Reencontrei uma canção doída. Ela fez grande parte de um dos meus anos atrás, mas passei tempo sem ouvi-la. Porque, toda vez, ela me fazia lembrar dos dias, dos nomes, do abraço e do toque. E doía. Para deixar atrás, despedi-me também dos versos que me faziam sentir o que eu não sentia mais. Disseram-me uma vez que a música ativa o sistema límbico do nosso cérebro e que, por isso, ela vem com contexto, sensações no corpo e sentimentos passados. Basicamente, uma música pode sim ser um momento na vida. O meu já fazia anos, já passou e eu passei. Mas o que aconteceu foi que, num acaso, justo em hora de troca, caiu-me Sérgio Sampaio, e eu retomei. Foi uma esquina de lembrança que me deixou curiosa… “Será que posso?”. Atrevi-me e coloquei a canção. No começo foi estranho, memórias vieram involuntariamente, eu as observava, elas eram ultrapassadas e intactas. Dei o play mais uma vez. E outra, e mais uma, e muitas vezes, mesmo muitas vezes. Foi como me olhar no espelho para aceitar o que eu não me gosto. Escutava os sons, encarando e dissipando a realidade imaginária, criando outras memórias.

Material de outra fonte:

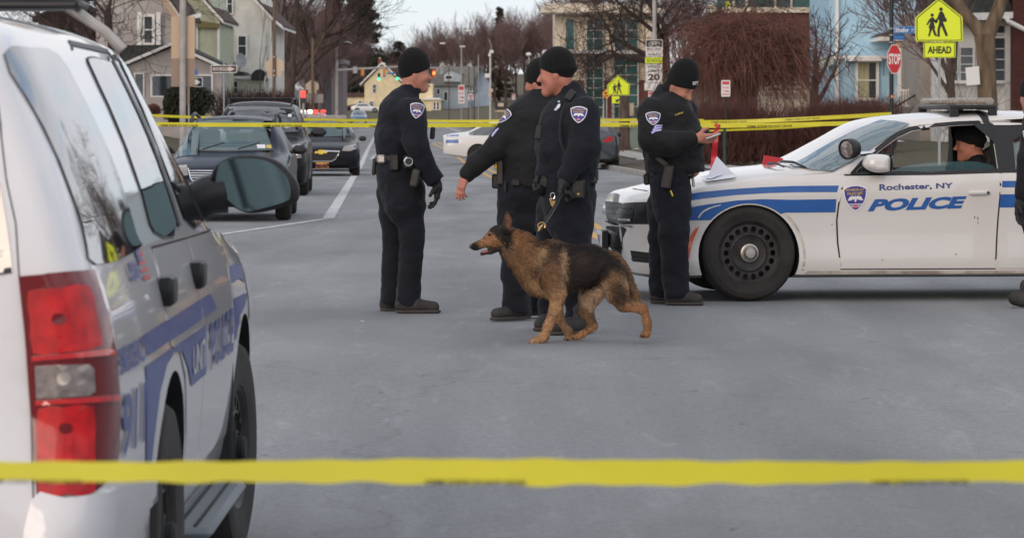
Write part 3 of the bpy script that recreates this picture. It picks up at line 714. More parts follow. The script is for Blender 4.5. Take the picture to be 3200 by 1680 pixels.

A canção é agora memória da memória, ou memória do fim da memória. Ressignificar é importante. Por vezes colocamos a dor em redomas de vidro, com medo de mexer, e assim a gente a mantém, do mesmo jeito que é, transgressoramente estagnada. Sem sentido e fora do tempo. Lembro de uma personagem da Sally Rooney que gostou da dor, pela possibilidade imensa de mudança brusca. Isso me sentou. É preciso atravessar: tudo tem de ser visto, sem dedos nem frestas, mas no tempo certo. E tem curas tão pequenas, que a gente nem sabe que ainda é preciso. Aprender é um mecanismo que se aprende, depois dele, tudo se faz. Yoga me ensinou muito sobre a dor como processo, de colocar o corpo fora das linhas para ele poder ser um pouco mais. Vai ficando mais fácil, penso eu. E quando a gente aceita a dor, realmente tudo se atravessa. Aquele meu ciclo foi longo duro e demandou de mim muitos olhos para ver. Vez ou outra a vida traz pequenas oportunidades de cura, como uma canção. Eu prefiro sempre ver. Agora a música é livre de mim, e eu dela. É essa a minha pressa: cura é liberdade. Eu não quero estar presa no que me prende no chão.